Even if that's the understandable explanation of your damning of your country and accusing the whole nation (not just a few military officials trying their best to keep more Americans from being murdered by jihadists) of "not always living up to her ideals," how did you come up with the ridiculous, alarming notion that we might be "considered a Muslim nation"?
Is it because there are some 2 million or more Muslims living here, trying to be good Americans? Out of a current population of over 300 million, 70 percent of whom are Christians? Does that make us, by any rational definition, a "Muslim nation"?
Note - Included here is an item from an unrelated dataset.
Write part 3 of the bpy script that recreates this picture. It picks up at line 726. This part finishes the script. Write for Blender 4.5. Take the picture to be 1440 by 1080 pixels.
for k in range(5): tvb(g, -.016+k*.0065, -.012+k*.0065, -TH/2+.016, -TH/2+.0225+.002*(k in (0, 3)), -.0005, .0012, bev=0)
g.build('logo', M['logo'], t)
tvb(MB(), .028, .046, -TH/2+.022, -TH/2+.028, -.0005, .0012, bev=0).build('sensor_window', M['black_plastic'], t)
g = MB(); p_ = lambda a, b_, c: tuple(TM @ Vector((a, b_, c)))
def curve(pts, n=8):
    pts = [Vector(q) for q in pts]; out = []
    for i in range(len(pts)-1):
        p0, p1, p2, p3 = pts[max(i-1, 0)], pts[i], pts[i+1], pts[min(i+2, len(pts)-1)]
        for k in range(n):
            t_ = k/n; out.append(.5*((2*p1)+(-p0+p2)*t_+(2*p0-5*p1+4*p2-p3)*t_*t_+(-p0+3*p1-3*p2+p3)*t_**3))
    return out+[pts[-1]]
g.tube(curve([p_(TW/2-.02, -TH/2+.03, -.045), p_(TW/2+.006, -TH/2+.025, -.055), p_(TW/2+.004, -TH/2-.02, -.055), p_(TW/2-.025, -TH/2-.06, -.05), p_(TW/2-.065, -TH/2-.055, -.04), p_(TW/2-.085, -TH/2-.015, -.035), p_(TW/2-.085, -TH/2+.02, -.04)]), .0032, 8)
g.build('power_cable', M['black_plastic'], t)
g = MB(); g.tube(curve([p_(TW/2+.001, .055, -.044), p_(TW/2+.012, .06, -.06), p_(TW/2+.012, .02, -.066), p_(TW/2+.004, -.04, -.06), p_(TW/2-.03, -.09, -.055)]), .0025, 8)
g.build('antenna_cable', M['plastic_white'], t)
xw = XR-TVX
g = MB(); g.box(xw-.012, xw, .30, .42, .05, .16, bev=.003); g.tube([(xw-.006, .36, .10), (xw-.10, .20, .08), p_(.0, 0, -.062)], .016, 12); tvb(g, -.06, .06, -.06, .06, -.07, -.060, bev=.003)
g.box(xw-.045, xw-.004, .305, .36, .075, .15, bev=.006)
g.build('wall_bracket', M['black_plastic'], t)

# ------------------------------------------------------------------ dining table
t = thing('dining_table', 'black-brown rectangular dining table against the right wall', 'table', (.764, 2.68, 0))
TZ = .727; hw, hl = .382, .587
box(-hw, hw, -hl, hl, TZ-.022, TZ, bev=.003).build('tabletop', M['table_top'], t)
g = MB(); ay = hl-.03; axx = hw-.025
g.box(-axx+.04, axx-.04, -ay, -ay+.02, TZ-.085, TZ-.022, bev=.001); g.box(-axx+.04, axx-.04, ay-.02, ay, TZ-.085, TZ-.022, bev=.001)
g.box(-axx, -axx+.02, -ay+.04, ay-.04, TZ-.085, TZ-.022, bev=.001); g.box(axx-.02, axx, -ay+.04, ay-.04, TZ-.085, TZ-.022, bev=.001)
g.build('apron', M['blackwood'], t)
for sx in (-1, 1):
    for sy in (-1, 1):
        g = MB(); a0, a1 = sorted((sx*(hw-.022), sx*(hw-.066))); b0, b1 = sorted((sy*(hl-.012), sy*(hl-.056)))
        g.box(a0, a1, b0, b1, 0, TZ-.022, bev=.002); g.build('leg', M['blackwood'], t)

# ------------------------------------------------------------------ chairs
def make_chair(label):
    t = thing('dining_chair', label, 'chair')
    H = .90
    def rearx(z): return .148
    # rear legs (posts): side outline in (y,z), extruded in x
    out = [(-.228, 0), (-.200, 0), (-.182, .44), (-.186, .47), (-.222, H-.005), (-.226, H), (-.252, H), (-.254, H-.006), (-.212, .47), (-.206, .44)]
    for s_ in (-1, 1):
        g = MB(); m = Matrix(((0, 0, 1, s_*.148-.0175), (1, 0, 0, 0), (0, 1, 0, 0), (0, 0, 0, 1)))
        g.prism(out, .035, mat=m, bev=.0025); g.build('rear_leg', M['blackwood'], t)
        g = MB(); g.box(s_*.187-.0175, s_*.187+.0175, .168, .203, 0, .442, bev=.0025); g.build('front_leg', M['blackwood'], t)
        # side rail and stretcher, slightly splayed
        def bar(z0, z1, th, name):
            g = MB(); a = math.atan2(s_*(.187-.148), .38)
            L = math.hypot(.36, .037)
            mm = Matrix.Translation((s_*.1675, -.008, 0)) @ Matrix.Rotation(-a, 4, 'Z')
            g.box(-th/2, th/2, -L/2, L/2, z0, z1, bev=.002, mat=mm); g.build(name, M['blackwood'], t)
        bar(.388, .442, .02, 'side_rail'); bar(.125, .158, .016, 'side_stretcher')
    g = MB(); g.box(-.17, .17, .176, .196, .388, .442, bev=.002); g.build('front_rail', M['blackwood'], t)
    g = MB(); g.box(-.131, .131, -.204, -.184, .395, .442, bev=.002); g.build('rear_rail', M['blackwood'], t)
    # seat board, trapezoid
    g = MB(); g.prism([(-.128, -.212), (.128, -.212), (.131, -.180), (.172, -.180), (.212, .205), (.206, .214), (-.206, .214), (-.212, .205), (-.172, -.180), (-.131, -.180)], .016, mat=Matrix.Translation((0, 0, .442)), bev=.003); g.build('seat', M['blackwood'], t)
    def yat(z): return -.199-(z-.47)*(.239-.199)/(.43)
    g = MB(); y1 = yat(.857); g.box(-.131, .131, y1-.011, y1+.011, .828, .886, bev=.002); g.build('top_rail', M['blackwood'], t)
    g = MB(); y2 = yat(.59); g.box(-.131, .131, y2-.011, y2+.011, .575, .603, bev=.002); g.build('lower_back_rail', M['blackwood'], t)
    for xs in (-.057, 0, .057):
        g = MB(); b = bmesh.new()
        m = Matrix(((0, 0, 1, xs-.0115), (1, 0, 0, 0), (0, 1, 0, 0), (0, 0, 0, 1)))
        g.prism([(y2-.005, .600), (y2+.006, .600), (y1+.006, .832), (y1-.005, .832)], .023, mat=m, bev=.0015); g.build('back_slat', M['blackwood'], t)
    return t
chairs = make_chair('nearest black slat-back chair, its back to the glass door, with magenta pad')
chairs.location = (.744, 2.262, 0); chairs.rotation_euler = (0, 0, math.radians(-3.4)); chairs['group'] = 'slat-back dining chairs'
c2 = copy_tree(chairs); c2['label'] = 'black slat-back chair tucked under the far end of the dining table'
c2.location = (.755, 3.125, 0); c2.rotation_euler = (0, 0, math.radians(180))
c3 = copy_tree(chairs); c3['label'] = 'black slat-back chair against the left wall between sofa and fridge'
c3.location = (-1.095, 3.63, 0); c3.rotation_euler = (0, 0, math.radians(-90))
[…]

Why are we not, then, a "Chinese nation"? A "Korean nation"? Even a "Vietnamese nation"? There are even more of these distinct groups in America than Muslims. And if the distinction you're trying to make is a religious one, why is America not "a Jewish nation"? There's actually a case to be made for the latter, because our Constitution - and the success of our Revolution and founding - owe a deep debt to our Jewish brothers.
Have you stopped to think what an actual Muslim America would be like? Have you ever really spent much time in Iran? Even in Egypt? You, having been instructed in Islam as a kid at a Muslim school in Indonesia and saying you still love the call to evening prayers, can surely picture our nation founded on the Quran, not the Judeo-Christian Bible, and living under Shariah law. Can't you? You do recall Muhammad's directives [Surah 9:5,73] to "break the cross" and "kill the infidel"?
It seems increasingly and painfully obvious that you are more influenced by your upbringing and questionable education than most suspected. If you consider yourself the president of a people who are "no longer Christian," who have "failed to live up to our ideals," who "have been arrogant," and might even be "considered Muslim" - you are president of a country most Americans don't recognize.
Could it be you are a president without a country?